In 1952 Childress became the first African-American woman to see her play (Gold Through the Trees) professionally produced in New York. In 1955, Childress’ play Trouble in Mind was a critical and popular success from the beginning of its run Off-Broadway at the Greenwich Mews Theatre. The play immediately drew interest from producers for a Broadway transfer. In an ironic twist echoing the tribulations of the characters in the play itself, the producers wanted changes to the script to make it more palatable to a commercial audience. Childress refused to compromise her artistic vision, and the play didn’t open on Broadway. If it had, at that time Childress would have been the first African-American woman playwright to have a play on Broadway.

Trouble in Mind received a well-reviewed Off-Broadway revival in 1998 by the Negro Ensemble Company and has since been produced by Yale Repertory Theatre, Centerstage, Milwaukee Repertory Theatre, Arena Stage. Trouble in Mind, directed by Charles Randolph-Wright, produced by the Roundabout Theatre Company, opened on Broadway in November 2021.

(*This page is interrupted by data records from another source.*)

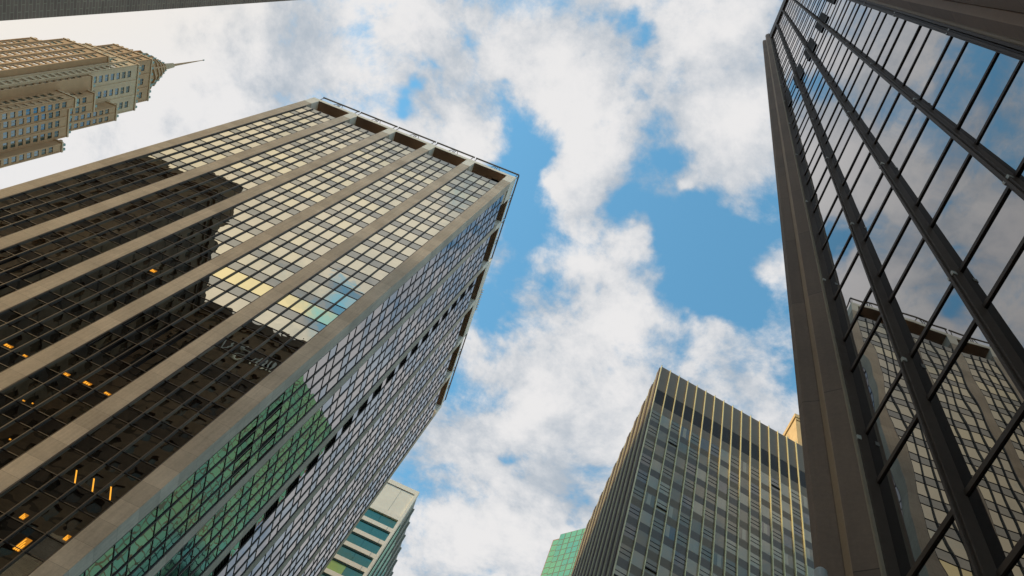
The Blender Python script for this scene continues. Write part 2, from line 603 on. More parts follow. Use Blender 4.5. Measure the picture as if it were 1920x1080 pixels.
FP = 3.2535
TALL0 = 50.158                      # bottom of one tall pane row
ZTOP = 95.60
zs0 = [TALL0 + k * FP for k in range(-15, 14)]      # bottoms of tall panes
fronts = {'front': dict(np=6, pitch=5.75, pw=1.15, first=1.15, L=29.9),
          'side': dict(np=7, pitch=6.2, pw=0.85, first=1.05, L=38.05)}
winsA, spanA = [], []
GDF = -0.13 * S                      # glass plane, behind the pier faces
for side, q in fronts.items():
    fr = fA(side)
    nrm = fr['N']
    GD = GDF if side == 'front' else -0.07 * S
    for k in range(q['np']):
        u0 = q['pitch'] * k
        u1 = u0 + (q['first'] if k == 0 else q['pw'])
        if side == 'side' and k == 0:
            continue
        mb = MB(**fr)
        mb.box(u0 * S, u1 * S, -3.0 * S if side == 'front' else -2.9 * S, 0, 0, H_(97.2), 'A_stone')
        if side == 'front' and k == 5:
            # the corner pier wraps round: its side face is a few mm proud
            mb = MB(**fr)
            mb.box(u0 * S, 29.9 * S, -1.05 * S, 0, 0, H_(97.2), 'A_stone')
            mb.box(u0 * S, 29.9 * S - 0.15, -3.0 * S, -1.05 * S, H_(95.6), H_(97.2), 'A_stone')
        mb.build('pier', A, bevel=0.012)
    for b in range(q['np'] - 1):
        ua = q['pitch'] * b + (q['first'] if b == 0 else q['pw'])
        ub = q['pitch'] * (b + 1)
        pw = (ub - ua) / 4
        # vertical mullions, one part each
        for i in range(5):
            mb = MB(**fr)
            c = ua + i * pw
            hw = 0.036 if side == 'front' else 0.045
            a0, a1 = (c, c + 2 * hw) if i == 0 else ((c - 2 * hw, c) if i == 4 else (c - hw, c + hw))
            mb.box(a0 * S + 0.003, a1 * S - 0.003, GD - 0.05, -0.012 if side == 'front' else -0.004, 0, H_(ZTOP), 'bronze')
            mb.build('mullion', A)
        for z in zs0:
            t0, t1 = z, z + 2.0                 # tall pane
            s0, s1 = z + 2.0, z + FP            # short spandrel pane above it
            mech = abs(z - (TALL0 - 3 * FP)) < .1 or abs(z - (TALL0 - 4 * FP)) < .1
            mech = mech and ((side == 'front' and b in (1, 3)) or (side == 'side' and b == 0))
            amber = side == 'front' and b in (3, 4) and abs(z - TALL0) < .1
            wm, sm = MB(**fr), MB(**fr)
            base = rnd.random()
            for i in range(4):
                p0, p1 = (ua + i * pw) * S, (ua + (i + 1) * pw) * S
                if side == 'front':
                    gm = 'A_gy' if amber else ('A_g2' if base > .82 else 'A_g3' if base < .25 else 'A_g1')
                    if not amber and rnd.random() < .12:
                        gm = rnd.choice(['A_g1', 'A_g2', 'A_g3'])
                    gs = rnd.choice(['A_s1', 'A_s1', 'A_s2'])
                else:
                    gm = 'A_e1' if rnd.random() < .75 else 'A_e2'
                    gs = 'A_e2' if rnd.random() < .75 else 'A_e1'
                slot = side == 'side' and b == 2 and i == 0
                if mech:
                    wm.quad(p0, p1, H_(t0), H_(t1), GD - 0.25, 'black')
                    w = p1 - p0
                    wm.box(p0 + .26 * w, p1 - .26 * w, GD - 0.2, GD, H_(t0) + .06, H_(t1) - .06, gm)
                elif slot:
                    wm.quad(p0, p1, H_(t0), H_(t1), GD - 0.6, 'black')
                    for e in range(5):
                        ze = H_(t0) + .3 + e * .45
                        wm.box(p0 + .1, p1 - .1, GD - .4, GD - .1, ze, ze + .05, 'black')
                else:
                    wm.quad(p0, p1, H_(t0), H_(t1), GD, gm, tilt=0.0012)
                sm.quad(p0, p1, H_(s0), H_(s1), GD, gs, tilt=0.0012)
            wm.box(ua * S, ub * S, GD - .02, GD + .045, H_(t0) - .03, H_(t0) + .03, 'bronze')
            sm.box(ua * S, ub * S, GD - .02, GD + .045, H_(s0) - .03, H_(s0) + .03, 'bronze')
            c = Vector(wm.P((ua + ub) / 2 * S, 0, H_(z + 1))) + Vector((AX, AY, 0))
            winsA.append((score(c, nrm, 2.0), wm))
            spanA.append((score(c, nrm, 1.25), sm))
emit_parts(winsA, 'window', A)
emit_parts(spanA, 'spandrel_panel', A)
# body, recessed loggia and parapet
mb = MB(**fA('front'))
L, Dp = 29.9 * S, 38.05 * S
mb.box(0.4, L - 0.45, -Dp + 0.1, -0.45, 0, H_(ZTOP - 0.05), 'A_dark')
mb.box(0.0, 0.4, -Dp + .1, -1.2 * S, 0, H_(ZTOP - 0.1), 'A_stone')
mb.build('wall', A)
mb = MB(**fA('front'))
mb.box(3.0 * S, L - 3.0 * S, -Dp + 3 * S, -3.0 * S, H_(ZTOP - 0.05), H_(99.28), 'A_soffit')
mb.build('attic_wall', A)
for side, q in fronts.items():
    fr = fA(side)
    mb = MB(**fr)
    off = 0.004 if side == 'side' else 0.0
    e1 = q['L'] * S
    mb.box(0.0 if side == 'front' else 0.003, e1, -3.0 * S - 0.05, 0.02 + off, H_(99.3), H_(100.0) + off, 'A_cap')
    for k in range(q['np']):
        u0 = q['pitch'] * k * S
        u1 = u0 + (q['first'] if k == 0 else q['pw']) * S
        if side == 'front' and k == 5:
            u1 = L
        if side == 'side' and k == 0:
            mb.box(0.3, u1, -.9 * S, 0.016, H_(97.2), H_(99.3), 'A_cap')
            continue
        mb.box(u0, u1, -3.0 * S + .02, 0.01 + off, H_(97.2), H_(99.3), 'A_cap')
    mb.build('parapet', A)
    sf = MB(**fr)
    for b in range(q['np'] - 1):
        ua = (q['pitch'] * b + (q['first'] if b == 0 else q['pw'])) * S
        ub = q['pitch'] * (b + 1) * S
        sf.box(ua, ub, -3.0 * S, -0.02, H_(99.3) - 0.05, H_(99.3) - 0.004, 'A_soffit')
    sf.build('soffit', A)
# window-washing rails, one per bay
for side, q in fronts.items():
    fr = fA(side)
    for b in range(q['np'] - 1):
        if side == 'side' and b in (2, 3):
            mb = MB(**fr)
            mb.box(q['pitch'] * b * S + .5, (q['pitch'] * (b + 1)) * S + .4, -0.5, 0.05, H_(100.0) + .005, H_(101.6), 'A_cap')
            mb.build('parapet_upstand', A)
            continue
        mb = MB(**fr)
        u0 = (q['pitch'] * b + q['pw'] * .55) * S
        u1 = (q['pitch'] * (b + 1) + q['pw'] * .38) * S
        if b == 0 and side == 'side':
            u0 = 0.1
        if b == 4 and side == 'front':
            u1 = L - 0.02
        dd, zz = -0.02, H_(101.45)
        mb.box(u0, u1, dd - .09, dd + .09, zz - .13, zz + .13, 'rail')
        for f in (0.03, .48, .52, .97) if side == 'front' else (.03, .5, .97):
            uu = u0 + (u1 - u0) * f
            mb.cyl(mb.P(uu, dd, zz), mb.P(uu, -0.12, H_(100.0)), .06, 'rail', 6)
        um = u0 + (u1 - u0) * .5
        mb.cyl(mb.P(um - .25, dd, zz), mb.P(um - 0.9, -.15, H_(100.0) + .02), .05, 'rail', 6)
        mb.cyl(mb.P(um + .25, dd, zz), mb.P(um + 0.9, -.15, H_(100.0) + .02), .05, 'rail', 6)
        mb.build('maintenance_rail', A)
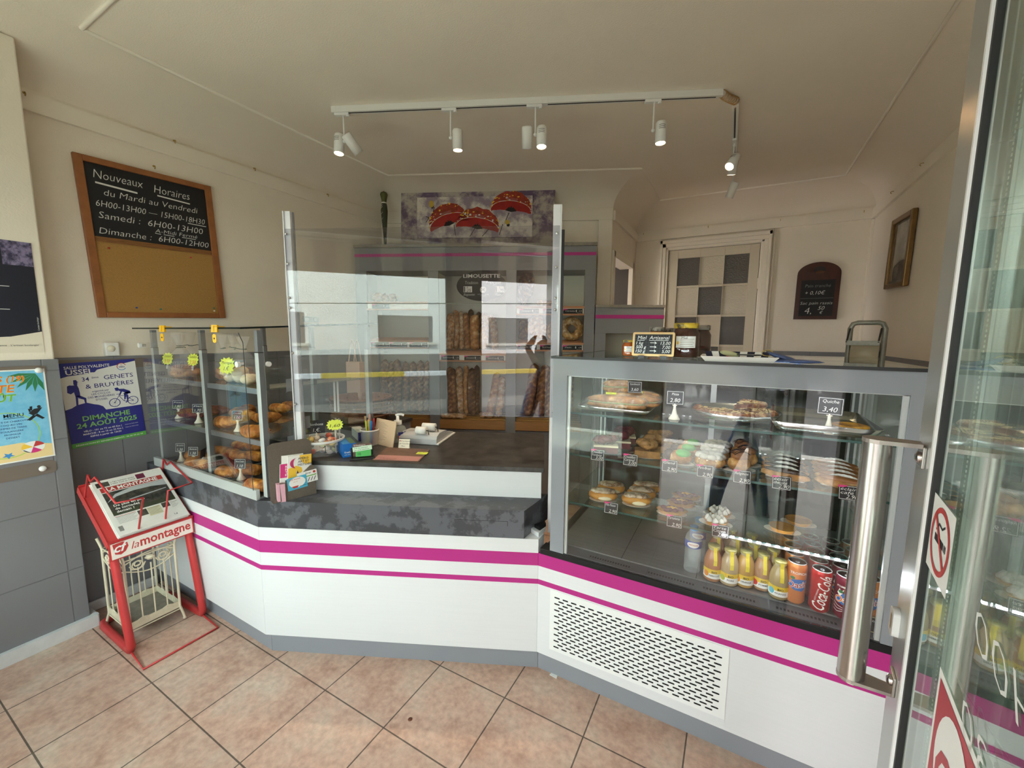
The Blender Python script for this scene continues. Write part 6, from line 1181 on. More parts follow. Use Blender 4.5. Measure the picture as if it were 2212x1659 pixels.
for i, (x, y) in enumerate(((-.47, 1.70), (-.44, 1.80), (-.44, 1.90))): cake('fruit_slice', f'red fruit topped pastry, {("front", "middle", "rear")[i]} one at the left of the middle shelf', x, y, Z2, .3, [('sponge', sq_(RF, .004, .03)), ('cream', sq_(CRM, .03, .038, .051, .033)), ('topping', craggy(RF, i))], 'red fruit pastries')
for i, (x, y) in enumerate(((-.30, 1.72), (-.29, 1.82), (-.28, 1.92))): cake('caramel_slice', f'caramel nut pastry, {("front", "middle", "rear")[i]} one beside the red fruit pastries', x, y, Z2, .2, [('sponge', sq_(CAR, .004, .032)), ('topping', craggy(CAR, i+4))], 'caramel pastries')
for i, (x, y) in enumerate(((-.175, 1.70), (-.165, 1.80), (-.155, 1.90))): cake('acorn_cake', f'acorn cake with green icing and chocolate end, {("front", "middle", "rear")[i]} of three', x, y, Z2, -.2, [('choux', lambda mb: mb.blob(.052, .030, .026, CHX, TR((0, 0, .026)), .08, 2)), ('green_icing', lambda mb: mb.blob(.030, .028, .018, GRI, TR((.014, 0, .040)), .05, 2)), ('chocolate_end', lambda mb: mb.blob(.024, .029, .026, CHO, TR((-.034, 0, .028)), .15, 5))], 'acorn cakes')
for i, (x, y) in enumerate(((-.065, 1.72), (-.055, 1.83), (-.045, 1.93))):
    def ringc(mb):
        for k in range(9): a = 2*PI*k/9; mb.blob(.021, .021, .020, CHX, TR((.036*math.cos(a), .030*math.sin(a), .022)), .1, 2, k, 10, 7)
    cake('choux_ring', f'sugar dusted choux ring, {("front", "middle", "rear")[i]} of three', x, y, Z2, 0, [('choux', ringc), ('cream', lambda mb: mb.lathe([(.022, .026), (.05, .028), (.05, .034), (.022, .036)], CRM, Matrix.Diagonal((1, .85, 1, 1)), 24)), ('sugar_top', lambda mb: [mb.blob(.020, .018, .012, SUG, TR((.036*math.cos(2*PI*k/9), .030*math.sin(2*PI*k/9), .042)), .15, 3, k, 10, 7) for k in range(9)])], 'choux rings')
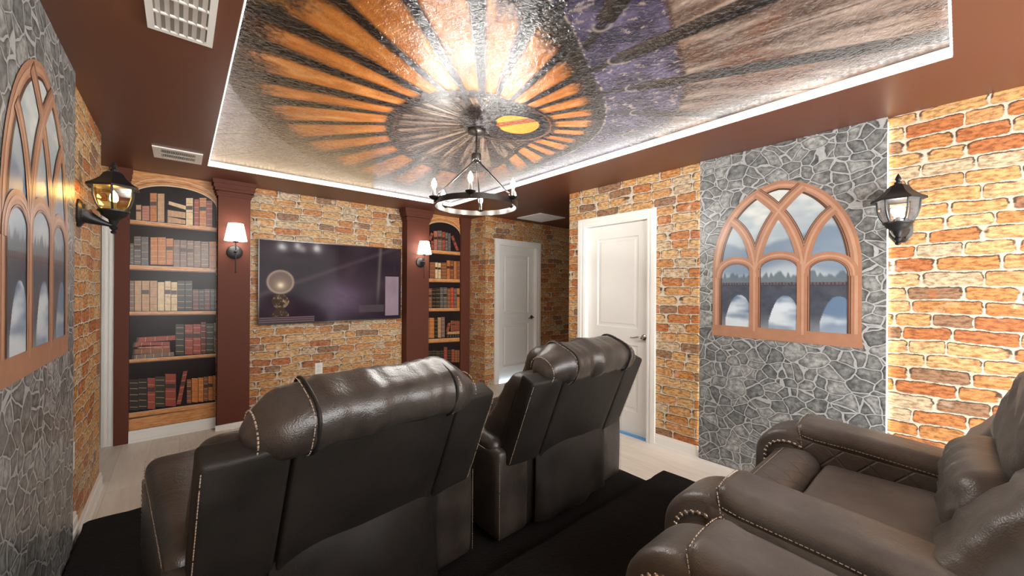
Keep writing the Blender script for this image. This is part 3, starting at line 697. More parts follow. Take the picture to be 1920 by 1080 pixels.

Childress is perhaps best known today for “A Hero Ain’t Nothin’ But A Sandwich,” her 1973 novel about a 13-year-old black boy addicted to heroin, which was subsequently made into a movie in 1978. Other plays written by Childress include Just A Little Simple (1950), Wedding Band: A Love/Hate Story in Black and White (1966) and Gullah (1984).

Alice Childress died in New York in 1994. Throughout her career, she examined the true meaning of being black, and especially of being black and female. As Childress herself once said, “I concentrate on portraying have-nots in a have society.